Pardon me while I pile on the post earlier today by my colleague Sallie James about the Obama administration refusing to allow more sugar to be imported to the United States. The U.S. Department of Agriculture this week declined to relax the quotas the federal government imposes on imported sugar despite soaring domestic prices and understandable complaints from U.S. confectioners and other sugar-consuming businesses about potential shortages.
For all his talk about change, President Barack Obama has shown no inclination to pursue meaningful reform of U.S. agricultural programs. He supported the subsidy-laden and protectionist farm bill that finally passed Congress in 2008. On the eve of the U.S. presidential election in October 2008, he wrote a letter to the U.S. sugar industry reminding growers that they were one special interest that had nothing to fear from an Obama administration.

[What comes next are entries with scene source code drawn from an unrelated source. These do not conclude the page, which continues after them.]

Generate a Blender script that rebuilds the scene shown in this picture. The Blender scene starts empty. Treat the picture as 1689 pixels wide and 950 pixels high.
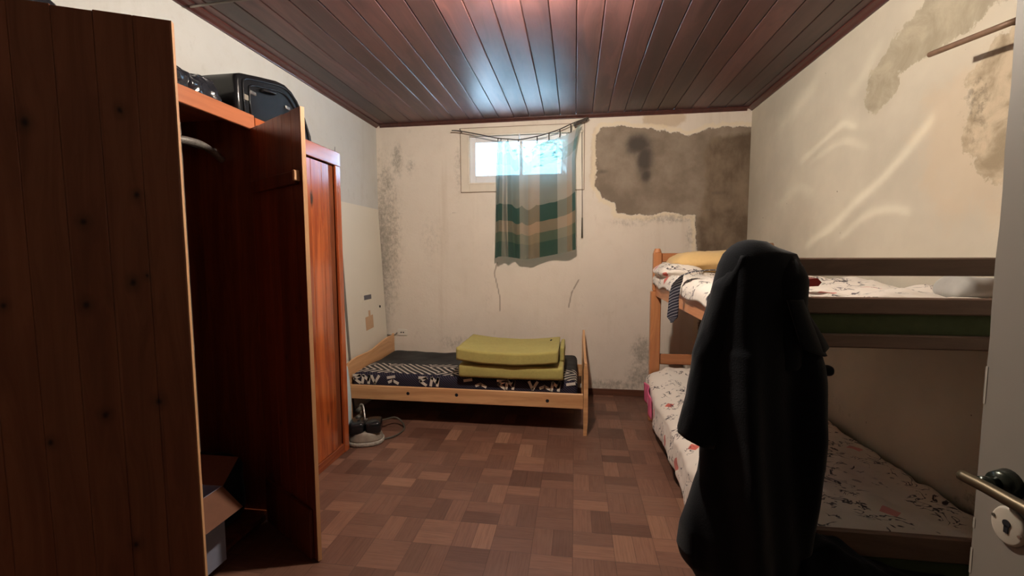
import bpy, bmesh, math, random
import numpy as np
from mathutils import Vector, Matrix, noise as mnoise
random.seed(7)
S = bpy.context.scene
COL = S.collection
PI = math.pi

# ------------------------------------------------------------------ room size
XL, XR, D, H, YF = -2.086, 1.625, 4.472, 2.802, -0.16

# ------------------------------------------------------------------ camera
def make_camera():
    F, yaw, pitch, roll = 721.0, 0.142992, 0.079399, -0.003413
    f = Vector((-math.sin(yaw)*math.cos(pitch), math.cos(yaw)*math.cos(pitch), -math.sin(pitch)))
    r = Vector((math.cos(yaw), math.sin(yaw), 0)); u = r.cross(f)
    c, s = math.cos(roll), math.sin(roll)
    r, u = r*c+u*s, u*c-r*s
    cd = bpy.data.cameras.new('camera'); cd.sensor_width = 36; cd.lens = F/1689*36; cd.clip_start = 0.02
    o = bpy.data.objects.new('camera', cd); COL.objects.link(o)
    m = Matrix((r, u, -f)).transposed().to_4x4(); m.translation = Vector((0, 0, 1.45))
    o.matrix_world = m
    S.camera = o
make_camera()

# ------------------------------------------------------------------ world, lights, exposure
S.view_settings.view_transform = 'Standard'; S.view_settings.look = 'None'
S.view_settings.gamma = 1; S.view_settings.use_curve_mapping = False
S.view_settings.exposure = 0.15
LAMP = Vector((-0.22, 2.10, 2.66))
W = bpy.data.worlds.new('sky'); S.world = W; W.use_nodes = True
bg = W.node_tree.nodes['Background']; bg.inputs[0].default_value = (0.42, 0.68, 1.0, 1); bg.inputs[1].default_value = 12.0
def area(name, loc, rot, sx, sy, power, col, portal=False, spread=PI):
    l = bpy.data.lights.new(name, 'AREA'); l.shape = 'RECTANGLE'; l.size = sx; l.size_y = sy
    l.energy = power; l.color = col; l.spread = spread
    if portal: l.cycles.is_portal = True
    o = bpy.data.objects.new(name, l); COL.objects.link(o); o.location = loc; o.rotation_euler = rot
    return o
area('window_portal', (-0.55, D+0.20, 2.41), (-PI/2, 0, 0), 1.0, 0.44, 1, (1, 1, 1), portal=True)
sn = bpy.data.lights.new('sun', 'SUN'); sn.energy = 230; sn.color = (.55, .78, 1.0); sn.angle = .01
o = bpy.data.objects.new('sun', sn); COL.objects.link(o); o.rotation_euler = (math.radians(38), 0, math.radians(12))   # from over the roof, on to the yard
# dim fill light added in the unseen hallway
pl = bpy.data.lights.new('hall_fill', 'POINT'); pl.energy = 0.25; pl.color = (1, .9, .8); pl.shadow_soft_size = .15
o = bpy.data.objects.new('hall_fill', pl); COL.objects.link(o); o.location = (0.35, -1.1, 2.3)
pl = bpy.data.lights.new('ceiling_bulb_light', 'POINT'); pl.energy = 138; pl.color = (1.0, 0.87, 0.73); pl.shadow_soft_size = .045
o = bpy.data.objects.new('ceiling_bulb_light', pl); COL.objects.link(o); o.location = LAMP + Vector((0, 0, -0.075))

# streaks on the right wall from an added patterned light, no known source
def wall_streaks():
    l = bpy.data.lights.new('added_streak_light', 'POINT'); l.energy = 200; l.color = (1, .88, .70); l.shadow_soft_size = .02; l.use_nodes = True
    t = l.node_tree; em = t.nodes['Emission']
    def nd(typ, ins, **kw):
        n = t.nodes.new(typ)
        for k, v in kw.items(): setattr(n, k, v)
        for k, v in ins.items():
            if isinstance(v, bpy.types.NodeSocket): t.links.new(v, n.inputs[k])
            else: n.inputs[k].default_value = v
        return n
    def ma(op, a, b=0.0, clamp=False): return nd('ShaderNodeMath', {0: a, 1: b}, operation=op, use_clamp=clamp).outputs[0]
    dr = nd('ShaderNodeSeparateXYZ', {0: t.nodes.new('ShaderNodeTexCoord').outputs['Normal']}).outputs
    qy, qz = ma('DIVIDE', dr[1], dr[0]), ma('DIVIDE', dr[2], dr[0])
    nzv = nd('ShaderNodeTexNoise', {'Vector': nd('ShaderNodeCombineXYZ', {0: qy, 1: qz, 2: 0.0}).outputs[0], 'Scale': 7.0, 'Detail': 3.0}).outputs[0]
    off = ma('MULTIPLY', ma('SUBTRACT', nzv, .5), .035)
    qy2, qz2 = ma('ADD', qy, off), ma('ADD', qz, off)
    tot = None
    segs = []
    def pl(pts, w, st):
        for a, b in zip(pts, pts[1:]): segs.append((a, b, w, st))
    pl([(.68, -.59), (.329, -.424), (.127, -.289)], .016, 1.0)
    pl([(.47, -.565), (.37, -.505), (.309, -.494), (.24, -.494), (.177, -.513)], .010, 1.0)
    pl([(.763, -.262), (.542, -.195), (.49, -.192), (.435, -.215)], .010, .9)
    pl([(.661, -.27), (.56, -.245), (.48, -.245), (.374, -.293)], .011, .6)
    pl([(.461, -.096), (.34, -.018)], .022, .45)
    pl([(.94, -.414), (.80, -.357), (.74, -.36), (.662, -.398)], .018, .5)
    pl([(.946, -.064), (.688, .005)], .035, .4)
    for (ax, ay), (bx, by), w, st in segs:
        ex, ey = bx-ax, by-ay; L2 = ex*ex+ey*ey
        px, py = ma('SUBTRACT', qy2, ax), ma('SUBTRACT', qz2, ay)
        tt = ma('ADD', ma('MULTIPLY', px, ex/L2), ma('MULTIPLY', py, ey/L2), True)
        dx, dy = ma('SUBTRACT', px, ma('MULTIPLY', tt, ex)), ma('SUBTRACT', py, ma('MULTIPLY', tt, ey))
        d = ma('SQRT', ma('ADD', ma('MULTIPLY', dx, dx), ma('MULTIPLY', dy, dy)))
        g = ma('MULTIPLY', nd('ShaderNodeMapRange', {0: d, 1: 0.0, 2: w*1.6, 3: 1.0, 4: 0.0}, interpolation_type='SMOOTHERSTEP').outputs[0], st)
        tot = g if tot is None else ma('MAXIMUM', tot, g)
    tot = ma('MULTIPLY', tot, ma('GREATER_THAN', dr[0], .05))
    t.links.new(ma('MULTIPLY', tot, .33), em.inputs['Strength'])
    o = bpy.data.objects.new('added_streak_light', l); COL.objects.link(o); o.location = LAMP + Vector((0, 0, -0.075))
wall_streaks()

# ------------------------------------------------------------------ material helpers
class N:
    def __init__(s, name):
        s.m = bpy.data.materials.new(name); s.m.use_nodes = True; s.t = s.m.node_tree
        s.b = s.t.nodes['Principled BSDF']; s.out = s.t.nodes['Material Output']
    def n(s, typ, ins=None, **kw):
        nd = s.t.nodes.new(typ)
        for k, v in kw.items(): setattr(nd, k, v)
        for k, v in (ins or {}).items():
            if isinstance(v, bpy.types.NodeSocket): s.t.links.new(v, nd.inputs[k])
            else: nd.inputs[k].default_value = v
        return nd
    def co(s): return s.n('ShaderNodeTexCoord').outputs['Object']
    def mp(s, v, scale=(1, 1, 1), loc=(0, 0, 0), rot=(0, 0, 0)):
        return s.n('ShaderNodeMapping', {0: v, 'Scale': scale, 'Location': loc, 'Rotation': rot}).outputs[0]
    def noise(s, v, sc, det=3, rough=.5, dist=0):
        return s.n('ShaderNodeTexNoise', {'Vector': v, 'Scale': sc, 'Detail': det, 'Roughness': rough, 'Distortion': dist}).outputs['Fac']
    def ma(s, op, a, b=0.0, c=None, clamp=False):
        i = {0: a, 1: b}
        if c is not None: i[2] = c
        return s.n('ShaderNodeMath', i, operation=op, use_clamp=clamp).outputs[0]
    def ss(s, x, a, b):   # smooth 0..1 between a and b
        return s.n('ShaderNodeMapRange', {0: x, 1: a, 2: b, 3: 0.0, 4: 1.0}, interpolation_type='SMOOTHSTEP').outputs[0]
    def mix(s, f, a, b, mode='MIX'):
        nd = s.t.nodes.new('ShaderNodeMix'); nd.data_type = 'RGBA'; nd.blend_type = mode
        for sock, v in ((nd.inputs[0], f), (nd.inputs[6], a), (nd.inputs[7], b)):
            if isinstance(v, bpy.types.NodeSocket): s.t.links.new(v, sock)
            else: sock.default_value = v if not isinstance(v, tuple) or len(v) == 4 else (*v, 1)
        return nd.outputs[2]
    def xyz(s, v): return s.n('ShaderNodeSeparateXYZ', {0: v}).outputs
    def comb(s, x, y, z): return s.n('ShaderNodeCombineXYZ', {0: x, 1: y, 2: z}).outputs[0]
    def ramp(s, f, stops, interp='LINEAR'):
        nd = s.n('ShaderNodeValToRGB', {0: f}); cr = nd.color_ramp; cr.interpolation = interp
        while len(cr.elements) < len(stops): cr.elements.new(.5)
        for e, (p, c) in zip(cr.elements, stops): e.position = p; e.color = (*c, 1)
        return nd.outputs[0]
    def hash(s, v): return s.n('ShaderNodeTexWhiteNoise', {0: v}, noise_dimensions='3D').outputs[0]
    def attr(s, name): return s.n('ShaderNodeAttribute', attribute_name=name).outputs['Fac']
    def bump(s, h, st=.3, dist=.002):
        return s.n('ShaderNodeBump', {'Height': h, 'Strength': st, 'Distance': dist}).outputs[0]
    def set(s, **kw):
        for k, v in kw.items():
            k = {'col': 'Base Color', 'rough': 'Roughness', 'metal': 'Metallic', 'normal': 'Normal', 'sheen': 'Sheen Weight', 'coat': 'Coat Weight',
                 'spec': 'Specular IOR Level', 'coat_rough': 'Coat Roughness', 'sss': 'Subsurface Weight'}.get(k, k)
            if isinstance(v, bpy.types.NodeSocket): s.t.links.new(v, s.b.inputs[k])
            else: s.b.inputs[k].default_value = (*v, 1) if isinstance(v, tuple) and len(v) == 3 else v
        return s

def plain(name, col, rough=.6, metal=0, var=.12, sc=30, spec=.5, bump=0.0):
    a = N(name); nz = a.noise(a.co(), sc, 4)
    f = a.ma('MULTIPLY_ADD', nz, 2*var, 1-var)
    c = a.mix(1.0, col, a.comb(f, f, f), 'MULTIPLY')
    a.set(col=c, rough=rough, metal=metal, spec=spec)
    if bump: a.set(normal=a.bump(nz, bump, .004))
    return a.m

def wood(name, c_dark, c_light, grain='z', plank=None, pw=.1, off=0.0, rough=.35, spec=.5, knots=True, var=.25, coat=0.0, gsc=1.0, knot_col=(.02, .008, .004), kscale=1.0, spots=()):
    a = N(name); co = a.co()
    sx = {'x': (.6, 14, 14), 'y': (14, .6, 14), 'z': (14, 14, .6)}[grain]
    if plank:
        P = a.xyz(co)['xyz'.index(plank)]
        pid = a.ma('FLOOR', a.ma('DIVIDE', a.ma('ADD', P, off), pw))
        hv = a.hash(a.comb(pid, 3.3, 1.7))
        v = a.n('ShaderNodeVectorMath', {0: co, 1: a.comb(a.ma('MULTIPLY', hv, 37.0), a.ma('MULTIPLY', hv, 53.0), a.ma('MULTIPLY', hv, 71.0))}, operation='ADD').outputs[0]
    else: hv = None; v = co
    warp = a.noise(a.mp(v, tuple(.4*k if k > 5 else k*1.5 for k in sx)), 1.0, 2)
    v2 = a.n('ShaderNodeVectorMath', {0: a.mp(v, tuple(k*gsc for k in sx)), 1: a.comb(a.ma('MULTIPLY', warp, 3.0), a.ma('MULTIPLY', warp, 3.0), a.ma('MULTIPLY', warp, 3.0))}, operation='ADD').outputs[0]
    g = a.noise(v2, 1.0, 6, .65)
    g2 = a.noise(a.mp(v2, (5, 5, 5)), 1.0, 3, .6)
    f = a.ma('ADD', a.ma('MULTIPLY', g, .8), a.ma('MULTIPLY', g2, .2))
    f = a.ss(f, .33, .67)
    col = a.mix(f, c_dark, c_light)
    if knots:
        ks = {'x': (1.1, 6.5, 6.5), 'y': (6.5, 1.1, 6.5), 'z': (6.5, 6.5, 2.6)}[grain]
        vo = a.n('ShaderNodeTexVoronoi', {'Vector': a.mp(v, tuple(k*kscale for k in ks)), 'Scale': 1.0, 'Randomness': 1.0}).outputs['Distance']
        k = a.ma('SUBTRACT', 1.0, a.ss(vo, .05, .17))
        col = a.mix(k, col, knot_col)
    if spots:
        q = a.xyz(v if False else co); wob = a.ma('MULTIPLY', a.ma('SUBTRACT', a.noise(co, 22, 2), .5), .016)
        for (kx, kz, kr) in spots:
            dx = a.ma('ADD', a.ma('SUBTRACT', q[0], kx), wob); dz = a.ma('MULTIPLY', a.ma('ADD', a.ma('SUBTRACT', q[2], kz), wob), .75)
            d = a.ma('SQRT', a.ma('ADD', a.ma('MULTIPLY', dx, dx), a.ma('MULTIPLY', dz, dz)))
            col = a.mix(a.ma('MULTIPLY', a.ma('SUBTRACT', 1.0, a.ss(d, kr*.5, kr*2.6)), .30), col, knot_col)
            col = a.mix(a.ma('SUBTRACT', 1.0, a.ma('MULTIPLY', a.ss(d, kr*.1, kr*.95), 1.0)), col, tuple(k*1.6 for k in knot_col))
    if hv is not None:
        m = a.ma('MULTIPLY_ADD', hv, 2*var, 1-var)
        col = a.mix(1.0, col, a.comb(m, m, m), 'MULTIPLY')
    a.set(col=col, rough=rough, spec=spec, coat=coat, coat_rough=.2, normal=a.bump(f, .15, .001))
    return a.m

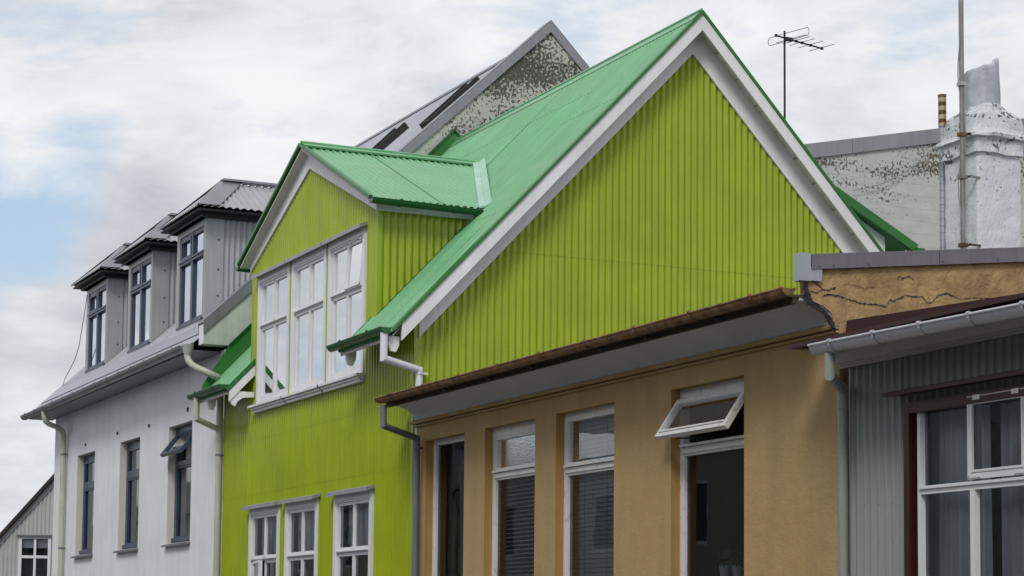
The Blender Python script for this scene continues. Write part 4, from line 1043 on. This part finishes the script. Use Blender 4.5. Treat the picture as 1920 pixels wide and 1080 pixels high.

In his letter, he offered the sugar lobby this assurance:
With respect to the sugar program specifically, while it’s true I have had concerns about the program, I will commit to listening and working with you in the future to ensure that we have a safety net that works for all of agriculture.
He then went on to criticize his opponent John McCain for opposing the farm bill and voting consistently against the sugar program (or, as Obama put it, “against sugar growers”).
In my new Cato book, Mad about Trade: Why Main Street America Should Embrace Globalization, I call the sugar program “the poster boy for self-damaging protectionism.” As I write in the book,
When the program is not raising prices for consumers at the store, it is savaging the bottom line for American companies. Artificially high domestic sugar prices raise the cost of production for refined sugar, candy and other confectionary products, chocolate and cocoa products, chewing gum, bread and other bakery products, cookies and crackers, and frozen bakery goods. Higher costs cut into profits and competitiveness, putting thousands of jobs in jeopardy.
If the president is looking for good bedtime reading on why he should dump the sugar program, I suggest he go straight to pages 147, 154–55, 160–62, and 170–72.